>> Begin Information shown
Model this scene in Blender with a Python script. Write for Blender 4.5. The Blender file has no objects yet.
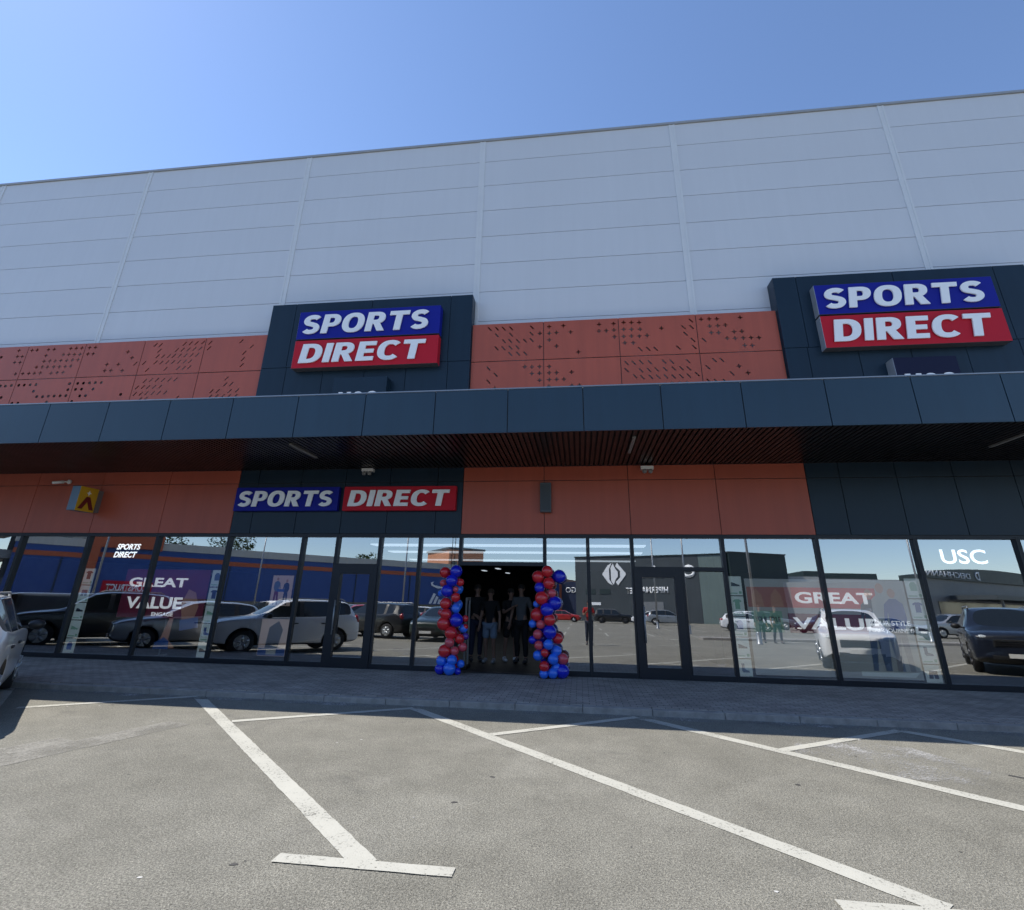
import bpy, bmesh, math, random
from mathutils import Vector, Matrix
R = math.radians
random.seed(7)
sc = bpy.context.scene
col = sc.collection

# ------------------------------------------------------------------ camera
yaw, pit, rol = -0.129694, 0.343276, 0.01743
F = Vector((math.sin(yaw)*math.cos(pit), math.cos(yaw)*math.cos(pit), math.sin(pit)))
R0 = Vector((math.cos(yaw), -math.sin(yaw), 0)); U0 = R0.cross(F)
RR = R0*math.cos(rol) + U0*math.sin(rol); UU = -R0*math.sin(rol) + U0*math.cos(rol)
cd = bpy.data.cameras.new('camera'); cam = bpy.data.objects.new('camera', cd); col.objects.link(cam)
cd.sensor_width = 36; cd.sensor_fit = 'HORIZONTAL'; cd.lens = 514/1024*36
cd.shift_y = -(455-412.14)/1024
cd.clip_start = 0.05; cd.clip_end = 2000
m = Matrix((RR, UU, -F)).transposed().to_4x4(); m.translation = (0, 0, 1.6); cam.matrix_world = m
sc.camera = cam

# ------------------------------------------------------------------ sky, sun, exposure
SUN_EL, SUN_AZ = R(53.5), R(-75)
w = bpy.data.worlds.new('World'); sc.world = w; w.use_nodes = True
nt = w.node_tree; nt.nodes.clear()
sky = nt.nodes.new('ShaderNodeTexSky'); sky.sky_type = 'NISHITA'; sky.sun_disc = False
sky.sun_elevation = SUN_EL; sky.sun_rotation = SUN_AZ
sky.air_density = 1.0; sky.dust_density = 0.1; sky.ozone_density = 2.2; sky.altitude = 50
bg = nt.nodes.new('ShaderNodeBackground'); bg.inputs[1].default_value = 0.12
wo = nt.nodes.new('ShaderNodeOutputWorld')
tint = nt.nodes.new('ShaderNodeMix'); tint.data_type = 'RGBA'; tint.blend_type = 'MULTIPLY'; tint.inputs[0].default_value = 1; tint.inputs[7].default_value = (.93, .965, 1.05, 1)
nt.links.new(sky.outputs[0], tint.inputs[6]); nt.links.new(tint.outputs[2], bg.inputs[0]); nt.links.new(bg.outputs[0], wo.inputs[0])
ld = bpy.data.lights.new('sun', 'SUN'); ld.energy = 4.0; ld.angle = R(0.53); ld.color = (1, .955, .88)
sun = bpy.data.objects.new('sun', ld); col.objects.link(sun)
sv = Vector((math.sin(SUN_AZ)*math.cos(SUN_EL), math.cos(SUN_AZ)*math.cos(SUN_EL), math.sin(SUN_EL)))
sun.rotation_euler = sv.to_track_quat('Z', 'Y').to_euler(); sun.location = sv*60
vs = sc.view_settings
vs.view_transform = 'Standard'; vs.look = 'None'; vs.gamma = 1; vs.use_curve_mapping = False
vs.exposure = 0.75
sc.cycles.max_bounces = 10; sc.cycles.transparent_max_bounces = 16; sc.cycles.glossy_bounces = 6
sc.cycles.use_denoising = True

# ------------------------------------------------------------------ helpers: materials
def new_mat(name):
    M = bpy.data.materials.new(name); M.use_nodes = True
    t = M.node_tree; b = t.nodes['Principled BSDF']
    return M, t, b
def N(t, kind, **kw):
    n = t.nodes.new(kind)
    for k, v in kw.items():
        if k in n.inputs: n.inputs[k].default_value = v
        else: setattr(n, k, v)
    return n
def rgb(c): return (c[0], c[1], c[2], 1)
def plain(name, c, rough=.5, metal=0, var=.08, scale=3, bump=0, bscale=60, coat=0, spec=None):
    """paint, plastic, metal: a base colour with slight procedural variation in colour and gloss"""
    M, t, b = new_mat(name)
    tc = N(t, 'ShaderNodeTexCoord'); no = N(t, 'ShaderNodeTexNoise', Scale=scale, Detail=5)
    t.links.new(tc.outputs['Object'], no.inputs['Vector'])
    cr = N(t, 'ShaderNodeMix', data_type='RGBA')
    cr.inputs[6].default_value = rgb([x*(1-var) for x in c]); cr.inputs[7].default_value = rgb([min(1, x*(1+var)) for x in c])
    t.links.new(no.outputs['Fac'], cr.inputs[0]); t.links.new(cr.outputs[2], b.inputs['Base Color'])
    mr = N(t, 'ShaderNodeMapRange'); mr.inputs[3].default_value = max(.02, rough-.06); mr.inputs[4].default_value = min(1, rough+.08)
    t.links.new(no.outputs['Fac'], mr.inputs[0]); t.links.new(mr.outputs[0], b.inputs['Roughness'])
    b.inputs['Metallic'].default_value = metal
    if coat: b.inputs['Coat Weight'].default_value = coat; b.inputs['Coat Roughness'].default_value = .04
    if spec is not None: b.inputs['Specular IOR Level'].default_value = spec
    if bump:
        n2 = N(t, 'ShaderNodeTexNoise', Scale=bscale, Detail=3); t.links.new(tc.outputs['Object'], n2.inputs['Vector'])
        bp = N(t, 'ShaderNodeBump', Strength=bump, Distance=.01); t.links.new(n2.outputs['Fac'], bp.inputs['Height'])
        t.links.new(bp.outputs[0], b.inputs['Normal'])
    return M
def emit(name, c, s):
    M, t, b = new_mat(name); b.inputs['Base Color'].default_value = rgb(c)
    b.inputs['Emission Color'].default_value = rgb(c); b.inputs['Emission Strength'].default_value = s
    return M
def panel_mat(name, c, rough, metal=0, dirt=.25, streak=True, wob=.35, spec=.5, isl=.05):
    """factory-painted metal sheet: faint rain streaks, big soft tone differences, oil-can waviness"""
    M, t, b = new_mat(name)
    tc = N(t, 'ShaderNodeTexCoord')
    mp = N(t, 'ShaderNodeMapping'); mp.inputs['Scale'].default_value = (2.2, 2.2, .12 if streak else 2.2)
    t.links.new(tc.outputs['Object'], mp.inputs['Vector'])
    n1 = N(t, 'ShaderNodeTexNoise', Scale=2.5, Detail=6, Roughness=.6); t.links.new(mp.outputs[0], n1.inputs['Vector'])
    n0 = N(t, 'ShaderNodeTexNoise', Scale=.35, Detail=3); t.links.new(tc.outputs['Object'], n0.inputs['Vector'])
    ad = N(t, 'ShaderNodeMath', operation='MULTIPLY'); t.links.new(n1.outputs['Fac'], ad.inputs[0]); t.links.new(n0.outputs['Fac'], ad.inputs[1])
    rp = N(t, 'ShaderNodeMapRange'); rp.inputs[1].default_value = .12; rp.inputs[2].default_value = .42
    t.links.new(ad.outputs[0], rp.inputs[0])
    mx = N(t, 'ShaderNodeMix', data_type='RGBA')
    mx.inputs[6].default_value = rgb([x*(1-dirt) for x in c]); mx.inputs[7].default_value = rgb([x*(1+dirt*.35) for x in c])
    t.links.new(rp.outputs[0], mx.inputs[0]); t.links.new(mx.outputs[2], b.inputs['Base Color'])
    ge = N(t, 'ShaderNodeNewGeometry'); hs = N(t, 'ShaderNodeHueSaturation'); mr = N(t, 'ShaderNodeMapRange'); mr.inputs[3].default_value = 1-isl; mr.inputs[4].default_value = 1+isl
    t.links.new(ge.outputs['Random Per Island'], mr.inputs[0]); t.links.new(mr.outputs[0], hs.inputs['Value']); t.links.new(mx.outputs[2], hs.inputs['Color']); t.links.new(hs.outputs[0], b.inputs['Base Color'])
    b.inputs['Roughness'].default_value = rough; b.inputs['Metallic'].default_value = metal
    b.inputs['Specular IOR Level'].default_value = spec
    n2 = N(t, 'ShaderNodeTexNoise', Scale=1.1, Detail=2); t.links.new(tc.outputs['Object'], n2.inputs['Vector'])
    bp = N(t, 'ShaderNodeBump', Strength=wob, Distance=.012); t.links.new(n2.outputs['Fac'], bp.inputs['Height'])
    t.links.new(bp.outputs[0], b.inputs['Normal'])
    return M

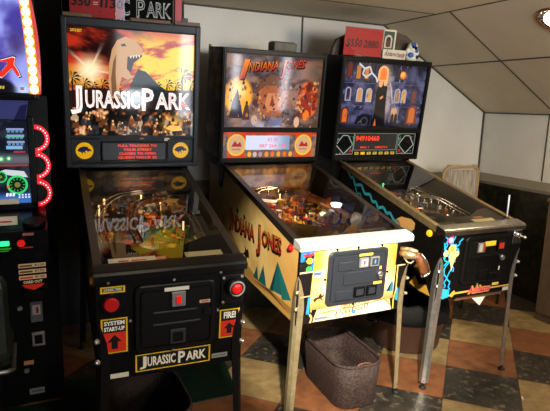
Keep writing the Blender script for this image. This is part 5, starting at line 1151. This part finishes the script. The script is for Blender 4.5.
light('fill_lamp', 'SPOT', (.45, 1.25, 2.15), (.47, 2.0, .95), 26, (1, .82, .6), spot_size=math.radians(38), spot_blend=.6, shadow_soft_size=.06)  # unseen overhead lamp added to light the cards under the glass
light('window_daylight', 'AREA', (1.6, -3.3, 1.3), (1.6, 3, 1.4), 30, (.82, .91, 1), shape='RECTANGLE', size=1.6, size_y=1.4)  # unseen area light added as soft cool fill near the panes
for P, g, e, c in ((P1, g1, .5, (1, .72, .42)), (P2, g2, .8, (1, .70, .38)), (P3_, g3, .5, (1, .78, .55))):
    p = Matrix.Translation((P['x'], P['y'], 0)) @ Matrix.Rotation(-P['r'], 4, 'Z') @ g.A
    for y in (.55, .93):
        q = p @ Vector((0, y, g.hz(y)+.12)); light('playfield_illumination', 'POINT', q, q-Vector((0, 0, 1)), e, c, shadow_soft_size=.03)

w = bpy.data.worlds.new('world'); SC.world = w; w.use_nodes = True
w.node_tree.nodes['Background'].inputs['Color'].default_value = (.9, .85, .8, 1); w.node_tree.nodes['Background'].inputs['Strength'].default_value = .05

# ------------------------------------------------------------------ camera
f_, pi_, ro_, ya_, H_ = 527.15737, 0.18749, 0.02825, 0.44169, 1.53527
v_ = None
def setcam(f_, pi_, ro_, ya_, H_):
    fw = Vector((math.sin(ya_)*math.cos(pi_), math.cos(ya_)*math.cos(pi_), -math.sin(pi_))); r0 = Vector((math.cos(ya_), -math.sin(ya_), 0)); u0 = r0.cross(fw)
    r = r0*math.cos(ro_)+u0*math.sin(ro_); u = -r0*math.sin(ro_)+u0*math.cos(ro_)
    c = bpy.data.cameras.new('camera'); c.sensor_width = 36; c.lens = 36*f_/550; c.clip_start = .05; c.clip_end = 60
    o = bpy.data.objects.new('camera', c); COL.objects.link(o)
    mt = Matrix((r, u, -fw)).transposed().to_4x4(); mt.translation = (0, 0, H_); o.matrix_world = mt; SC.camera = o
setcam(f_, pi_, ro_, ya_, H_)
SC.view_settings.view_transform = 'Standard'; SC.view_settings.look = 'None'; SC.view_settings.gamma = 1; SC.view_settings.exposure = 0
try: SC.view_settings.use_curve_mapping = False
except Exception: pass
>> End Information shown
> Written instruction: Count every line of the material above that holds the string "script", then state only the total.

> Correct response: 2